Now what? If you don’t have a backup, you’re done. That data is gone. Forever.

But here’s the thing: It happens more often than you think. I’ve seen it happen to businesses of all sizes. A contractor deletes the wrong folder. An employee empties the trash by accident. A system administrator makes a mistake.

And suddenly, you’ve lost months or years of work. 

Why Your Backup Might Not Save You 

You’ve got backups, right? Great. But here’s the problem: Most backups are automated. They run every night. They back up everything.

But if an employee deletes critical data at 2 PM, and your backup doesn’t run until 11 PM, you’ve lost 9 hours of work. And if you don’t notice the deletion until the next day, you might have lost a full day of work. And here’s the real problem: If your backup is in the cloud, and your cloud provider is down, you can’t restore from it. So you need: 

  1. Multiple backups (not just one) 
  2. Backups at different intervals (hourly, daily, weekly) 
  3. Backups in different locations (some in the cloud, some on-premises, some air-gapped) 
  4. The ability to restore from any of them 

Most businesses have one backup.
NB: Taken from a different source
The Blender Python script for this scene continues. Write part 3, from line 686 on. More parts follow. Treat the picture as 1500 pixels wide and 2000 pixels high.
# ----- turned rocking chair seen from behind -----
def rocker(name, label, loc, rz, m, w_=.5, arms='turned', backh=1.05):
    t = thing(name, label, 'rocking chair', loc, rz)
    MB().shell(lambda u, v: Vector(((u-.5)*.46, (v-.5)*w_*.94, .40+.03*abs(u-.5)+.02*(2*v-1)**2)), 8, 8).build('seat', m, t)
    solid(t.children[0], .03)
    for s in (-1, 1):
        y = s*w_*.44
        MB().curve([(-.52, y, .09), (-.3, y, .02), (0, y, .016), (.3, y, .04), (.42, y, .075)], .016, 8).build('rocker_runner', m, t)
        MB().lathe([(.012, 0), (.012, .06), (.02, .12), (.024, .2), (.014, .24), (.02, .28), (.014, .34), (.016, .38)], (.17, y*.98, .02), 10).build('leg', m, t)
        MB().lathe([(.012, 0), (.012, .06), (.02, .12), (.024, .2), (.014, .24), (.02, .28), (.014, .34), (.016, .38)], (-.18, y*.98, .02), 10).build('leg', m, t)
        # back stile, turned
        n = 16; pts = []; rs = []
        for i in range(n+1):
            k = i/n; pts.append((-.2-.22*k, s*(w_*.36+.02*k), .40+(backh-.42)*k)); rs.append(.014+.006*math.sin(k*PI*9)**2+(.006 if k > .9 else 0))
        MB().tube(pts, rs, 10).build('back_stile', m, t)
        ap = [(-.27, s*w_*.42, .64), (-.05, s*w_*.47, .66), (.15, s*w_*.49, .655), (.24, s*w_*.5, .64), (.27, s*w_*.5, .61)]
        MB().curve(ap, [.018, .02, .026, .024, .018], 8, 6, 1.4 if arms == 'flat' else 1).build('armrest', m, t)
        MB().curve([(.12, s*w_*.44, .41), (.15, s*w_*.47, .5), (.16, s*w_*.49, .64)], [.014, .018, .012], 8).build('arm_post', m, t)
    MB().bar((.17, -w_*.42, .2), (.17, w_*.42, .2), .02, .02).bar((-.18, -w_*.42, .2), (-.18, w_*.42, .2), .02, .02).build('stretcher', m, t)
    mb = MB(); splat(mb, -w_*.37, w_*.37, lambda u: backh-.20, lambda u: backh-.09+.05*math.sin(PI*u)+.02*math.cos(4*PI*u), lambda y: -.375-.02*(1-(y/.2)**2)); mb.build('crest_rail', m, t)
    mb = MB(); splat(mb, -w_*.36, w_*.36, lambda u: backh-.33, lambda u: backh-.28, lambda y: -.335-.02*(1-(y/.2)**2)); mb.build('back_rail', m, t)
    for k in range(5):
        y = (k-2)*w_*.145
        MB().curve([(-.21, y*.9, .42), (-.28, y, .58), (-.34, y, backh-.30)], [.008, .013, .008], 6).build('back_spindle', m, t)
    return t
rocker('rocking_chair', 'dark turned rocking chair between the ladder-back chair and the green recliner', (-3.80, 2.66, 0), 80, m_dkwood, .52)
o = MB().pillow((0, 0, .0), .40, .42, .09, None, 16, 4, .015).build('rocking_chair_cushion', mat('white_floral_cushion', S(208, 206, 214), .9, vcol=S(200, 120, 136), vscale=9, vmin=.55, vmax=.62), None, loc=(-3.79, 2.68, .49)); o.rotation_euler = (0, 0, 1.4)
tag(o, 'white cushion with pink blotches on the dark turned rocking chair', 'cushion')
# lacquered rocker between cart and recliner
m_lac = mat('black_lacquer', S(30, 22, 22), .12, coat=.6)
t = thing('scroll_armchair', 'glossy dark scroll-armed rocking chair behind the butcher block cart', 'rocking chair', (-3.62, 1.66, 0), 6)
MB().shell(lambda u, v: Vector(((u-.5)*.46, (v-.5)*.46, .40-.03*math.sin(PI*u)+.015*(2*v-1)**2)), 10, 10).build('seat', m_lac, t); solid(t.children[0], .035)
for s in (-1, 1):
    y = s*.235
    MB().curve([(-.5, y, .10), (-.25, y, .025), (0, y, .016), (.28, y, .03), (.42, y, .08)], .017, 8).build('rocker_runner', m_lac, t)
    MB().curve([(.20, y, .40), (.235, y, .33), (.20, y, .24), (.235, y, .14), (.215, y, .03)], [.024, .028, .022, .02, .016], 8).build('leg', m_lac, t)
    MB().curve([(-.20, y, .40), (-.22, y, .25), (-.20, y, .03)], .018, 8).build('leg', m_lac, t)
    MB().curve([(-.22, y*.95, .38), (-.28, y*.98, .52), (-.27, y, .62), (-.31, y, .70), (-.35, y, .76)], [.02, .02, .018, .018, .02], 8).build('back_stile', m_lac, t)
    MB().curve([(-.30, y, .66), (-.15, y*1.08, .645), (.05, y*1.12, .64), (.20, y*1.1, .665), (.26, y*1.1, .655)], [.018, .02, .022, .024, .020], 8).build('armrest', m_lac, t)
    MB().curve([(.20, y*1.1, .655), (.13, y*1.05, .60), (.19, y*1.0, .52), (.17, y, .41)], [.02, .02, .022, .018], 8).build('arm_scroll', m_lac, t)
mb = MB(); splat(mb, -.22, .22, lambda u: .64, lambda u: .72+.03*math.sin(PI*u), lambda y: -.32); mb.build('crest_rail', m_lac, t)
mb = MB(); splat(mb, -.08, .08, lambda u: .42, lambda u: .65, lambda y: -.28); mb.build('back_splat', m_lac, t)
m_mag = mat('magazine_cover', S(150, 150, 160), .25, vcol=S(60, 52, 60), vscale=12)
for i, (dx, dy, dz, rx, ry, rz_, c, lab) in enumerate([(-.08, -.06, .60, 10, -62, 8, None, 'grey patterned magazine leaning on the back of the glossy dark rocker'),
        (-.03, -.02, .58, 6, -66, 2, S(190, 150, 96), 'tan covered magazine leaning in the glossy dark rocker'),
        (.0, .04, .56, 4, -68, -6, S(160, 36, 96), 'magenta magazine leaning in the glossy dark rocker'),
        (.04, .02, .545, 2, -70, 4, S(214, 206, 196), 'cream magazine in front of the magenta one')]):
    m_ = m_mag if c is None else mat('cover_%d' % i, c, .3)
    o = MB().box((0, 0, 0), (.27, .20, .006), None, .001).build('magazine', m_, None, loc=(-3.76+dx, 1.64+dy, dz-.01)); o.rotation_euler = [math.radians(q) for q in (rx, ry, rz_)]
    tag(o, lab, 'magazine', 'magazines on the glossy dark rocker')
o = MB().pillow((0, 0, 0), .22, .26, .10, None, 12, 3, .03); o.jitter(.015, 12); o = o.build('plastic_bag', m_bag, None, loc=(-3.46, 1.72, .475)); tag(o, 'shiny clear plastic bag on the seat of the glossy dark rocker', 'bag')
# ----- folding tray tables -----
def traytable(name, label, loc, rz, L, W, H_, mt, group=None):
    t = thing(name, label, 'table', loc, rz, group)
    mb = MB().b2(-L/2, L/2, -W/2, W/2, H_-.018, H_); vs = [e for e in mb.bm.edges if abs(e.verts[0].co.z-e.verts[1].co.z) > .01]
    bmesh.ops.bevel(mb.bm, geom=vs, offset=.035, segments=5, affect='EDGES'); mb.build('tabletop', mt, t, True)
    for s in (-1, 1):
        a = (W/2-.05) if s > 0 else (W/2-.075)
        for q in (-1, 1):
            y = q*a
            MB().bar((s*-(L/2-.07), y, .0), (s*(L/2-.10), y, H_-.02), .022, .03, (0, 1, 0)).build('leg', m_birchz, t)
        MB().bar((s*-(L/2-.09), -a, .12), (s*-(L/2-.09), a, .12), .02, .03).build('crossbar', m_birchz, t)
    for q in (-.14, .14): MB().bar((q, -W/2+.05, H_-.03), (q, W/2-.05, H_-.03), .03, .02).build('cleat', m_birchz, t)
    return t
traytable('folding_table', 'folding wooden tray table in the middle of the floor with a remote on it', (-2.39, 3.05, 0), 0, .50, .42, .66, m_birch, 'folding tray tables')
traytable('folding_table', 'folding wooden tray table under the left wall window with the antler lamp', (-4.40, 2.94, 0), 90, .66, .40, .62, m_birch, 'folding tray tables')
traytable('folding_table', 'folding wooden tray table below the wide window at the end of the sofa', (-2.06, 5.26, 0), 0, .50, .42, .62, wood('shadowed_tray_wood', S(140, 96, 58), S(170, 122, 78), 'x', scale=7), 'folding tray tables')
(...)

Some have two. Almost none have all four. 

The Real Cost of Not Being Prepared 

Let’s do the math. Your business is worth $5 million. You lose critical data. You can’t restore it. You lose a week of work. That’s $50,000 in lost productivity.
But that’s not the real cost.

The real cost is: 

– Lost client trust
– Potential legal liability
– Regulatory fines (if you’re in a regulated industry)
– Reputation damage
– Lost revenue from clients who leave 

Suddenly, that $50,000 loss is a $500,000 problem.

And you know what would have prevented it? A $5,000 investment in proper backups and disaster recovery. That’s a 100x return on investment. And that’s just the financial side. The peace of mind is worth something too. 

What You Should Do Next 

  • First, stop thinking of 2FA as annoying and start thinking of it as protection. Enable it everywhere. On your email. On your cloud storage. On your SaaS applications. Yes, it’s annoying. That’s the point.
  • Second, have a real conversation with your IT provider about what happens if your cloud provider goes down. Do you have a failover plan? Do you have backups outside the cloud?
  • Third, verify your backups. Don’t just assume they’re working. Actually restore them. Make sure they work. Test them quarterly.
  • Fourth, if you don’t have a solid backup and disaster recovery strategy, it’s time to build one.